March 21, 2013 / 7:53 AM / 7 years ago

Regulator finds flaws in Deutsche Bank's Libor supervision

FRANKFURT (Reuters) - German markets watchdog Bafin is set to tell Deutsche Bank (DBKGn.DE) of “organizational flaws” in how it supervised its contribution to the setting of inter-bank lending rates at the heart of the international rate-rigging scandal, sources familiar with the watchdog’s investigation said.

A Deutsche Bank logo is pictured in front of the Deutsche Bank headquarters in Frankfurt February 24, 2011. After a three-year renovation period the two Deutsche Bank towers are re-opened. REUTERS/Ralph Orlowski

Bafin, which has been investigating Deutsche Bank’s involvement in setting the London Inter-Bank Offered Rate, or Libor, is primarily seeking to get the shortcomings corrected, one of the sources said.

Banks are usually quick to correct errors in their systems, even before regulators ask them to do so, the person said.

Bafin and other regulators have been investigating whether banks sought to manipulate Libor and its euro zone counterpart, Euribor, a key measure of how much banks pay to borrow from each other which is used as the basis for setting lending rates on a wide range of financial products from mortgages to complex derivatives.

While Bafin itself cannot impose fines, its report is expected to feed into settlement talks between Deutsche and regulators in the United States and the UK.

Deutsche has already made provisions for possible fines in the Libor case, sources close to the lender have told Reuters previously.

Swiss bank UBS UBSN.VX and Britain’s Barclays (BARC.L) have already paid a total of nearly $2 billion to settle rate manipulation allegations, while Royal Bank of Scotland (RBS.L) has been fined $612 million.

German financial daily Handelsblatt also reported on Thursday that Bafin was homing in on organizational issues at Deutsche.

The regulator’s findings would not hold co-chief executives Anshu Jain and Juergen Fitschen to be at fault and there would be no consequences for other current or former board members at Germany’s flagship lender, the paper said, citing “insiders.”

Reuters reported in February that Deutsche Bank’s top leaders were unlikely to be sacked as a result of the investigations, citing three people with knowledge of the matter.

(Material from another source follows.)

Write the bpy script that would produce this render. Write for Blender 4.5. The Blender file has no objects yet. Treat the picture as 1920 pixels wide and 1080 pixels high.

Bafin said this week that its preliminary findings would be passed on to Berlin by the end of March.

“The investigation is not yet completed,” a Bafin spokeswoman said on Thursday.

Deutsche Bank declined to comment and Jain did not mention the probe in a presentation to investors in London but instead spoke of a good start to the year.

“We expect our first quarter to be solid across all businesses, driven by robust revenues similar to last year’s performance,” Jain said, adding that he expected last year’s cost reduction efforts would also help cut expenses in the first quarter.

Deutsche's shares were up 1.2 percent at 32.84 euros by 8:28 a.m. EDT, when the main German DAX index .GDAXI was down 0.8 percent.

Bafin’s president Elke Koenig told Reuters in February that a key question for officials was whether banks reacted quickly enough once the Libor problems became known, and whether they reached the right conclusions.

Thomson Reuters, parent company of Reuters, has been calculating and distributing Libor rates for Libor’s sponsor, the British Bankers’ Association, since 2005.